A church bombing halfway around the world altered Mariam Edwar’s holiday plans.

Edwar, a first-year international student from Baghdad, said she never felt a difference between Muslims and Christians in her country, but since being in the United States, recent events in Iraq have changed these feelings.

“After the attacks on the churches and the bombing of the church in Baghdad, Christians are pretty much targets in Iraq to al-Qaeda,” said Edwar, a Christian. “For me, I felt terrible after the attacks, because those people hadn’t done anything and they killed them, just because they’re Christian.”

Our Lady of Salvation Church in Baghdad was attacked Oct. 31, and the bombing left 58 people dead and many more wounded.
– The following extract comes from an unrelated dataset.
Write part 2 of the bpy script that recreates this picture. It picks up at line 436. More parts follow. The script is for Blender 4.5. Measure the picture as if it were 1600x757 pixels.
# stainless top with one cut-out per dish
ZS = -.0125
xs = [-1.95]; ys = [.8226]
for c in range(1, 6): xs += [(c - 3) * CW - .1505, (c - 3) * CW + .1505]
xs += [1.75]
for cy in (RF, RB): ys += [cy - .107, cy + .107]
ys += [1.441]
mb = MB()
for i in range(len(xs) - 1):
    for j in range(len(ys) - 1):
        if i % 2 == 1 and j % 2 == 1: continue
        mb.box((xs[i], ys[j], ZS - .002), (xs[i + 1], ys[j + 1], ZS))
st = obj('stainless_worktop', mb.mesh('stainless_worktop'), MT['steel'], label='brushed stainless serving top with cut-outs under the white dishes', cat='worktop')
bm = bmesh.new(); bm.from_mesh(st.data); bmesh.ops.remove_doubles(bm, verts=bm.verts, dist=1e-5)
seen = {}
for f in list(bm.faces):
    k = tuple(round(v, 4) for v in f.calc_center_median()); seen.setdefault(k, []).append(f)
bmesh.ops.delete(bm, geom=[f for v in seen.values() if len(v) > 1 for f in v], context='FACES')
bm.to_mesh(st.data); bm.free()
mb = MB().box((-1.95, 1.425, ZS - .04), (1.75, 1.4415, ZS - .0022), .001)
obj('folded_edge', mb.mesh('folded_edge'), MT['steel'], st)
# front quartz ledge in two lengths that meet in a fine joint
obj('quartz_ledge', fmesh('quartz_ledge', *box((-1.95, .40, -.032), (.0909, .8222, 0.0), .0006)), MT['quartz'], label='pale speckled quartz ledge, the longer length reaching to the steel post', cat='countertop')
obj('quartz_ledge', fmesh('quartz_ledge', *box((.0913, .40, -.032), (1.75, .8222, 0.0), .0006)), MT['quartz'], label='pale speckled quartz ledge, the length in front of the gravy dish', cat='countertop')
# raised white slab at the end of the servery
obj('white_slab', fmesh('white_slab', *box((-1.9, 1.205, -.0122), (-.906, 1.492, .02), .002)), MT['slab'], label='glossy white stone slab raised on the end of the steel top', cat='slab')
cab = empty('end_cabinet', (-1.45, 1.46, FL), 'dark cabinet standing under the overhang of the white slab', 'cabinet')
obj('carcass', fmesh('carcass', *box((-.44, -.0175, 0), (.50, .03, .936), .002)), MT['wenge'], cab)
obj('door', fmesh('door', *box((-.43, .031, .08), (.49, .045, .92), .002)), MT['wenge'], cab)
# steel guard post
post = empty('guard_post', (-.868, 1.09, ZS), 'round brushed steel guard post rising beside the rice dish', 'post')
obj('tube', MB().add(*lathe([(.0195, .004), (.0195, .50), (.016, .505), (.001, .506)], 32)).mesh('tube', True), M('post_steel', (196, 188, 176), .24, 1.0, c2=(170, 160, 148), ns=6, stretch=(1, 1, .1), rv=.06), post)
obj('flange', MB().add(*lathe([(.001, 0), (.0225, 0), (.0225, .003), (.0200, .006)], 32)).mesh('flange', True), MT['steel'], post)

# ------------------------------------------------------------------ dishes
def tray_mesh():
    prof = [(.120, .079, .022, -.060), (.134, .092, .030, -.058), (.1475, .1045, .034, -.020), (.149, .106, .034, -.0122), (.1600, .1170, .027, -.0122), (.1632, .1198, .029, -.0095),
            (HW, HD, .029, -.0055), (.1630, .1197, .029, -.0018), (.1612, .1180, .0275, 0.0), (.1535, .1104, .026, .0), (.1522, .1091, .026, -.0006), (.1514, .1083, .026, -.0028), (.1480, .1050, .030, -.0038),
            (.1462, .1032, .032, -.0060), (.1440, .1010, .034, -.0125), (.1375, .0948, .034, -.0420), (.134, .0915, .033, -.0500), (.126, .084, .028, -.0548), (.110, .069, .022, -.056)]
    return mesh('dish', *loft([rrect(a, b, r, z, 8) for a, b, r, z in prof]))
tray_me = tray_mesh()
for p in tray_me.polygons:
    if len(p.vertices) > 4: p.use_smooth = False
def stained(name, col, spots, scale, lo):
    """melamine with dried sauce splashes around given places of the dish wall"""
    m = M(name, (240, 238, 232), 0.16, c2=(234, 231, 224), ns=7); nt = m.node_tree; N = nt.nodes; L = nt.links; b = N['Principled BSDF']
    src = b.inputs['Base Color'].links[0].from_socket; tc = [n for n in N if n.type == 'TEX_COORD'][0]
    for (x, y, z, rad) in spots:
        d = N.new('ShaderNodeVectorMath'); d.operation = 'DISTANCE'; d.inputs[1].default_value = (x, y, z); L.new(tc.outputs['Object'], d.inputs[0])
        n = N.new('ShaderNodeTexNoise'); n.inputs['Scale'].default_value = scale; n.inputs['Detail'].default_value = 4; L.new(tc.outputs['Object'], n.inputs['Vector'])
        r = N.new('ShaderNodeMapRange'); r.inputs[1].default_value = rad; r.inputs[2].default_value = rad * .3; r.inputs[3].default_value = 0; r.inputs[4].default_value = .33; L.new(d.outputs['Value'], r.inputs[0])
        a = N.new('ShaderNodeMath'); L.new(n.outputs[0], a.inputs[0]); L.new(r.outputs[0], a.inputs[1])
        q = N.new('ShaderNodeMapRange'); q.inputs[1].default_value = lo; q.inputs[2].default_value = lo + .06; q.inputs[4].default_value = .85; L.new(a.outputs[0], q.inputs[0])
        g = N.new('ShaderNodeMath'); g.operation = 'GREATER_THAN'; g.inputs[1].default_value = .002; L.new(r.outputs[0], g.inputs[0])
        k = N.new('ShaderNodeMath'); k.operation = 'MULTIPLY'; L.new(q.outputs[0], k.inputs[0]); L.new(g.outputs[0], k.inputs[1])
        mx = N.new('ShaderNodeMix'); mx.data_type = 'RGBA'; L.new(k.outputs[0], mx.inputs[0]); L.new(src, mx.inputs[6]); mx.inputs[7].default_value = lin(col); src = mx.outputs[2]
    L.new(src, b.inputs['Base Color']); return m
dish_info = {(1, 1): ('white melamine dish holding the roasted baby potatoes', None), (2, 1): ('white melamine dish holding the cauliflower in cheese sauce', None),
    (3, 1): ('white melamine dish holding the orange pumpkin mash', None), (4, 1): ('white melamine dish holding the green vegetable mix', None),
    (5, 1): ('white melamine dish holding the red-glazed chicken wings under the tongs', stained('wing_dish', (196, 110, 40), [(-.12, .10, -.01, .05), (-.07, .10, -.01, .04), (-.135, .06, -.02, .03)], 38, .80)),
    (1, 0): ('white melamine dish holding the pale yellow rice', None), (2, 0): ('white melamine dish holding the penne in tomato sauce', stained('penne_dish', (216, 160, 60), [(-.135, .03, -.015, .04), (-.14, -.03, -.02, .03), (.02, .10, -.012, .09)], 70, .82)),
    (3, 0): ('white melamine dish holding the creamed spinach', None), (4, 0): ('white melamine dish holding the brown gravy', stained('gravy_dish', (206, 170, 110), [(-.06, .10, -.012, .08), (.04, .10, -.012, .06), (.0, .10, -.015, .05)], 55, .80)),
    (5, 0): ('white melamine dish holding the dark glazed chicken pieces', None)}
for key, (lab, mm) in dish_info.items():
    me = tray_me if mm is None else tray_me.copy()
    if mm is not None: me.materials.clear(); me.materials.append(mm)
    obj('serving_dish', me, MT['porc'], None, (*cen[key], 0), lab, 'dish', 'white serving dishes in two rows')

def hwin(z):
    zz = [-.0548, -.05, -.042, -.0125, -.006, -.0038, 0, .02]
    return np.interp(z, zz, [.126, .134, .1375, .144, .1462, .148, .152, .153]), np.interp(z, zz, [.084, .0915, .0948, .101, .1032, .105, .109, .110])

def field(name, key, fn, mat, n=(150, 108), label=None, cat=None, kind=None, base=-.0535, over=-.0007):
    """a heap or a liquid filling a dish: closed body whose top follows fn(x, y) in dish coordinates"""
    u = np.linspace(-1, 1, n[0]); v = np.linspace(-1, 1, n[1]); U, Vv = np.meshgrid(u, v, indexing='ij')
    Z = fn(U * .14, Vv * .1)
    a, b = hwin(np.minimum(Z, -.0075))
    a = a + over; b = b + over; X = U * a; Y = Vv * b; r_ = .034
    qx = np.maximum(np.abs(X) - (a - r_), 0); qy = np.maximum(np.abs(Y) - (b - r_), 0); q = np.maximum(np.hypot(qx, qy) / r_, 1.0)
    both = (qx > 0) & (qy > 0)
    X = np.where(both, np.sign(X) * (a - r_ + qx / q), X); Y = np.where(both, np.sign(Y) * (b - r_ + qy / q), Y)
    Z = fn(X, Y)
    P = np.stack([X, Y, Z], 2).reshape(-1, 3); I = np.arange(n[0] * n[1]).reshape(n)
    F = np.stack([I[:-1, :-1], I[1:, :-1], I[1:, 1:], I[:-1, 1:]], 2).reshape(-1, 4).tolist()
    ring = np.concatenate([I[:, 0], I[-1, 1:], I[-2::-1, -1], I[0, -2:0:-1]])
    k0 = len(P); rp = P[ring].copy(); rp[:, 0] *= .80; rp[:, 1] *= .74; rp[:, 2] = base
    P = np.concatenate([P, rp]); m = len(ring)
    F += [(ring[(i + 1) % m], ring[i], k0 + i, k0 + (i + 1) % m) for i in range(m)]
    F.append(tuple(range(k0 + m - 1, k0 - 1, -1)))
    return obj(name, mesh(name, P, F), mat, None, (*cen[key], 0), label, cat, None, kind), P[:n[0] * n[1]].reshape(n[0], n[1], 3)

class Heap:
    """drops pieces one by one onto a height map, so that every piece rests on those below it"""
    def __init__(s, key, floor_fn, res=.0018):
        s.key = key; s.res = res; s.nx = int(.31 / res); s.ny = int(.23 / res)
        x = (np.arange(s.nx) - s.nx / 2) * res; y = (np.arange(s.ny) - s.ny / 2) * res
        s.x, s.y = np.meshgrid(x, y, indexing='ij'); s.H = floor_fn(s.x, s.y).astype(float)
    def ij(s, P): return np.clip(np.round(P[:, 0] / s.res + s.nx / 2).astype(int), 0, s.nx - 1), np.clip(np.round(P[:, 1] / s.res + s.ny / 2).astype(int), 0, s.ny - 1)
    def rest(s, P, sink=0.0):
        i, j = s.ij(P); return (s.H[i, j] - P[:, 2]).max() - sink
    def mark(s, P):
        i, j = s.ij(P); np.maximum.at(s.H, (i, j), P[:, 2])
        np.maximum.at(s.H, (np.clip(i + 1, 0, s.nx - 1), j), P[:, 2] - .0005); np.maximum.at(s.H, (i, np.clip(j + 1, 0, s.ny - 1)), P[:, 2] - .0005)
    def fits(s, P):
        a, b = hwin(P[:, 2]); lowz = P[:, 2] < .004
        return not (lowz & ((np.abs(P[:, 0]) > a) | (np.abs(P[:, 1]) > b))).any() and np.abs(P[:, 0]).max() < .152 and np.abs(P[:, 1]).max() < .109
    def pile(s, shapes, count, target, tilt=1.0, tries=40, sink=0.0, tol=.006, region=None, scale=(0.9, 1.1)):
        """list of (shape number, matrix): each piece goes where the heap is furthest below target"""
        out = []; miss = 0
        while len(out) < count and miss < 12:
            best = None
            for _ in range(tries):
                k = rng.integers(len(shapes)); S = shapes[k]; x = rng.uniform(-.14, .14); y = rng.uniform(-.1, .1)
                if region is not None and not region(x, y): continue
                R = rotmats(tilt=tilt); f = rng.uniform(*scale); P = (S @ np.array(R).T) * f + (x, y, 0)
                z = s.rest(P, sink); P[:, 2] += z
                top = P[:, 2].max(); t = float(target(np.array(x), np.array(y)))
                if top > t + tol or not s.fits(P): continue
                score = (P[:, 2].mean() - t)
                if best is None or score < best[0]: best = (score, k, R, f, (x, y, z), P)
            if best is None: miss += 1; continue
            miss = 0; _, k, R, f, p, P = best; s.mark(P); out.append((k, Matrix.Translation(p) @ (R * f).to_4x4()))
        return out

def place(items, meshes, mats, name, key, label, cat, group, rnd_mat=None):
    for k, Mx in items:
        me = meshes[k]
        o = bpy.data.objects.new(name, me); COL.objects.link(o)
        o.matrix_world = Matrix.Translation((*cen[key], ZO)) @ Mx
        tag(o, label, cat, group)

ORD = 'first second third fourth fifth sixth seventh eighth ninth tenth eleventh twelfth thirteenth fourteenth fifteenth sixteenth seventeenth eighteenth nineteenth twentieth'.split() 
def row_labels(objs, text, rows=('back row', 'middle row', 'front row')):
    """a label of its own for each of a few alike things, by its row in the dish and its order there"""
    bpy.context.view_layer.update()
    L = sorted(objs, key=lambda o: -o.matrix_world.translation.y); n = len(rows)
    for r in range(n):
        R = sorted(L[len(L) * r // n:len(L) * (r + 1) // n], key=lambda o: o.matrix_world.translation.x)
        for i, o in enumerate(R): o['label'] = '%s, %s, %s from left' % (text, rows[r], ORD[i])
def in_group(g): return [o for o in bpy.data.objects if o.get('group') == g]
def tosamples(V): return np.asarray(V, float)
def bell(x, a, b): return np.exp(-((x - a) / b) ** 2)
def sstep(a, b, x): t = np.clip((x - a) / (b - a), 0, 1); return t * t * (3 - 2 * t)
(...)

“Because of the situation for Christians right now, or anyone who has been in the United States, my parents aren’t letting me go back because they’re afraid I might get hurt,” Edwar said.

As Americans leave Iraq, everyone expects instability and as there is instability, Christians will be the first ones to be effected, said Joshua Landis, OU’s Center of Middle East Studies director.

“The attacking of the church was a big blow to the Christian community because they were the targets,” Landis said.

Charles Kimball, religious studies program director, spent a great deal of his life in the Middle East and said there has been a lot of violence in Iraq since 2003, especially between the Shiite and Sunni people.

“What is triggering it now is not exactly clear,” Kimball said. “There are definitely still people in Iraq who want to see the peace disrupted and would do anything for it, even attacking churches. So the Christian community is in a very precarious position.”

The Christians, who lived in the Middle East long before Islam appeared on the scene, are still the minority group and it’s not surprising that many of them have left, Kimball said.

Edwar said she will spend her holiday break with family at her sister’s home in Minnesota.

“I will have a normal Iraqi Christmas,” Edwar said. “I’m so excited about the Iraqi food and getting to see my sister and her family, because I haven’t seen my sister in a year.”

Edwar said Christmas in Iraq is like Christmas in the United States.